Petitioner argues that a construction of section VIII-A of the annuity contract requires a conclusion that the exercise of any such rights could only be made by decedent between the ages of 60 and 65 (the employee's normal retirement date), or at the annuity commencement date, which ever is earlier, since it cannot ‘be conceived that any insurance company would ever allow its annuitants greater latitude to change a joint annuitant after age 65, which right did not exist prior thereto.’ Petitioner points also to the fact that the insurance company has not allowed any changes in the election after the commencement of the payment of the annuity.

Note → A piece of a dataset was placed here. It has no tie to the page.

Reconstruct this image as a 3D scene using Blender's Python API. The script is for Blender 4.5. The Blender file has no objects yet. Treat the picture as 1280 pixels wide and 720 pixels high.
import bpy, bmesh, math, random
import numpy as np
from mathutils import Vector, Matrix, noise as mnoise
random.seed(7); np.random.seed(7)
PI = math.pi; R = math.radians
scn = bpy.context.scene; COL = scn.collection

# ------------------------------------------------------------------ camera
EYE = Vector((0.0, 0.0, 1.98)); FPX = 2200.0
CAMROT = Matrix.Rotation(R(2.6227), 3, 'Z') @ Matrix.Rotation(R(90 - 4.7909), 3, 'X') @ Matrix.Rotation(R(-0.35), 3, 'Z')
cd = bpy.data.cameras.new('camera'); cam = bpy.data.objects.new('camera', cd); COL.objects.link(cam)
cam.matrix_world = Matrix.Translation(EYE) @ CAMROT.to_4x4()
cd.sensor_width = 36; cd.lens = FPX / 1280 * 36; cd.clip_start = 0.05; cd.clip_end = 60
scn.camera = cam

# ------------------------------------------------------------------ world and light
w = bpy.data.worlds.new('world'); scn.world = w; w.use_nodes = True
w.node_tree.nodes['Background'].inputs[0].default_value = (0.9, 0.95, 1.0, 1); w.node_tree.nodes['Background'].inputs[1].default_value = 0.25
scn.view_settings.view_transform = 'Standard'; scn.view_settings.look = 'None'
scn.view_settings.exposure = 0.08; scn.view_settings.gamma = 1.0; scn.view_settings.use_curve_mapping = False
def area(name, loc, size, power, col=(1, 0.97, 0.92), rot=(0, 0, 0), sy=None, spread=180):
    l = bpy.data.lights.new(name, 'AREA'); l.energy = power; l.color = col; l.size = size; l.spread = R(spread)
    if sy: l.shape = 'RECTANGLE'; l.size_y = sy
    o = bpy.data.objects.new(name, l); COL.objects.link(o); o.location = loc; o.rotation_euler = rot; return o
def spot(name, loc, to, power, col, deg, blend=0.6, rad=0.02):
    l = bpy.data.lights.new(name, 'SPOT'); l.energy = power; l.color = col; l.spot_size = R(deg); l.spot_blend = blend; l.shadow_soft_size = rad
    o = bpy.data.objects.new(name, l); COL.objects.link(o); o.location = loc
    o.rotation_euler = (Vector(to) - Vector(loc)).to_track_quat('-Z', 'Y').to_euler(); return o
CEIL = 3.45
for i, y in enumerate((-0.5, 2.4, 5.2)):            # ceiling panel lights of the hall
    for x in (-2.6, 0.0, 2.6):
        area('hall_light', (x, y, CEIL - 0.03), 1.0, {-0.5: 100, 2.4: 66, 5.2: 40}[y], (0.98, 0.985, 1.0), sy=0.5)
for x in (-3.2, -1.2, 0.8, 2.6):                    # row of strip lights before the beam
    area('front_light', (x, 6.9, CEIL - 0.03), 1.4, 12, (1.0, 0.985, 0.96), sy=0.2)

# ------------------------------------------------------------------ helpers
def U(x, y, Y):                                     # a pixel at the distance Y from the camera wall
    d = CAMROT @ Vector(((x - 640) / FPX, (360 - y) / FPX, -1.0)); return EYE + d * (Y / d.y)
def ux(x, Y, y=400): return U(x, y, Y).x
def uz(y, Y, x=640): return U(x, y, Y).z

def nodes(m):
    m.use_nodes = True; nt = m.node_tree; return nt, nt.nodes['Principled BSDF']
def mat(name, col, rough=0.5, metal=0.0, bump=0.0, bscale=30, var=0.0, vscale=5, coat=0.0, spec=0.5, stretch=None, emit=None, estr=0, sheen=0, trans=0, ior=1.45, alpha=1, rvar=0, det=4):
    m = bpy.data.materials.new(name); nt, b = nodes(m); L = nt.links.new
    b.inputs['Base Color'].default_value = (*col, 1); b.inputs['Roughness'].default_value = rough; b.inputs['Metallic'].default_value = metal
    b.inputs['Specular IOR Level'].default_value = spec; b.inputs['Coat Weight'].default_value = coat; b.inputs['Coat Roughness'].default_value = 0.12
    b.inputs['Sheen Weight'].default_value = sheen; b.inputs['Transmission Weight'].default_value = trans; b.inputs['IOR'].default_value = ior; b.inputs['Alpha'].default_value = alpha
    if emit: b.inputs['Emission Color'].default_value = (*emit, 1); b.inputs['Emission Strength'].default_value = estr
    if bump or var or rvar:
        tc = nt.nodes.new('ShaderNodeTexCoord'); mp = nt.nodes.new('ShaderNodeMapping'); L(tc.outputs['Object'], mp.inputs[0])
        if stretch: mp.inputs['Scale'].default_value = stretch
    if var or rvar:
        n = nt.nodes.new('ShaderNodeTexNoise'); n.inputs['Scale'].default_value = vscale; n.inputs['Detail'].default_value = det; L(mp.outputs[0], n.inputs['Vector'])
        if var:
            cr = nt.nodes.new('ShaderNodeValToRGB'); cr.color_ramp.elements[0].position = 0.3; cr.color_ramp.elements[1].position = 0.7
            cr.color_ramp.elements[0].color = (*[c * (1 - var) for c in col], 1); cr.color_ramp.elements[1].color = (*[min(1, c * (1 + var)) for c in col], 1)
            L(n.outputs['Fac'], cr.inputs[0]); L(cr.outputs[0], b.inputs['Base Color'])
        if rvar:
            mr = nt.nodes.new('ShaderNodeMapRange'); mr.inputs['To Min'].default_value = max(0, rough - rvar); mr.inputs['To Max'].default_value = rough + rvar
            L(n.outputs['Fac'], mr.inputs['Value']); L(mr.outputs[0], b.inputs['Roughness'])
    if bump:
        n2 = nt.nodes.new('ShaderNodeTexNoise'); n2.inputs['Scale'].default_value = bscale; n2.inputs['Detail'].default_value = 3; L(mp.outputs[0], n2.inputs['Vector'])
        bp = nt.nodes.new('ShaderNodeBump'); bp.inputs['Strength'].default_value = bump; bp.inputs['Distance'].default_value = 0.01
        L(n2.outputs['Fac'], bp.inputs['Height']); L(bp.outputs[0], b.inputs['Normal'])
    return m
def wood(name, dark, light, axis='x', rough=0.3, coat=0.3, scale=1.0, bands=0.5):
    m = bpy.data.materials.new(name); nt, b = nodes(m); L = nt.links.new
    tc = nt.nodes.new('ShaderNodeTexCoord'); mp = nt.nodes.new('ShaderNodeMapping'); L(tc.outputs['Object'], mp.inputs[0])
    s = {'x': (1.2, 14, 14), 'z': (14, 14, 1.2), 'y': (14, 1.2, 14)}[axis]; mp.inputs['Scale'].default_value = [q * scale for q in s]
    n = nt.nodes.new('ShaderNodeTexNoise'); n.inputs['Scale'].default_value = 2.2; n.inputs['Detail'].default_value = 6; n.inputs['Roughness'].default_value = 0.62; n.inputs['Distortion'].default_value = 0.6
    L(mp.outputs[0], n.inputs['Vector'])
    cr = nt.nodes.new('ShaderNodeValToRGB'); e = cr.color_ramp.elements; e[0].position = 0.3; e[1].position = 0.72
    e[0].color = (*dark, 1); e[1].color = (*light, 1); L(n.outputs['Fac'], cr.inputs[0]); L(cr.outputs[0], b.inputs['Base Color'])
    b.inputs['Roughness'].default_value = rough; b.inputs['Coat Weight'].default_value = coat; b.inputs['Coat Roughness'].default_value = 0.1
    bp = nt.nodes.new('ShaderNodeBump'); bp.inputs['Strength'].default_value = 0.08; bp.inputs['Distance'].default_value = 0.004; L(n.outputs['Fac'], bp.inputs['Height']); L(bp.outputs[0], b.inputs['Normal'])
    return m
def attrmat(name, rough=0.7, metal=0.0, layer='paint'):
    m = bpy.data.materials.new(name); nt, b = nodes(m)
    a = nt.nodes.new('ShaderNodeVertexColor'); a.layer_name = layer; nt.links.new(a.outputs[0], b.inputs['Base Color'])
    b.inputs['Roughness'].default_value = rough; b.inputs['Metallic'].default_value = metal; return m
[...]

It is our opinion that the respondent's construction of the annuity contract is correct and that decedent at the time of his death had the right, provided the insurance company consented, to revoke the election or to change the joint annuitant. It is the right of the decedent to revoke and to alter quoad the joint annuitant which is important. Her interests as such were subject to alteration or revocation by the decedent until the time of his death, since, by the terms of the annuity contract, ‘the consent of the joint annuitant (to revocation or change) shall not be required.’ The fact that decedent had no right to force the conjunction or consent of the insurance company is not important.

Practical reasons such as actuarial problems may well have persuaded the insurance company to refuse its consent to the requests which have been made and annuity payments have been commenced, but we see no legal reason why the insurance company could not have conjoined with decedent, by giving its consent, in effecting his right to revoke or change, the existence of which it seems to us is recognized in section VIII-A of the annuity contract. The existence of the right, rather than the likelihood of its exercise, is the controlling factor.

Therefore, we conclude that the value of the rights of the joint annuitant (the amount of which is not here in issue) is includible in decedent's gross estate under either section 811(c)(1)(B)(22) or section 811(d) of the Internal Revenue Code of 1939.

Decision will be entered for the respondent.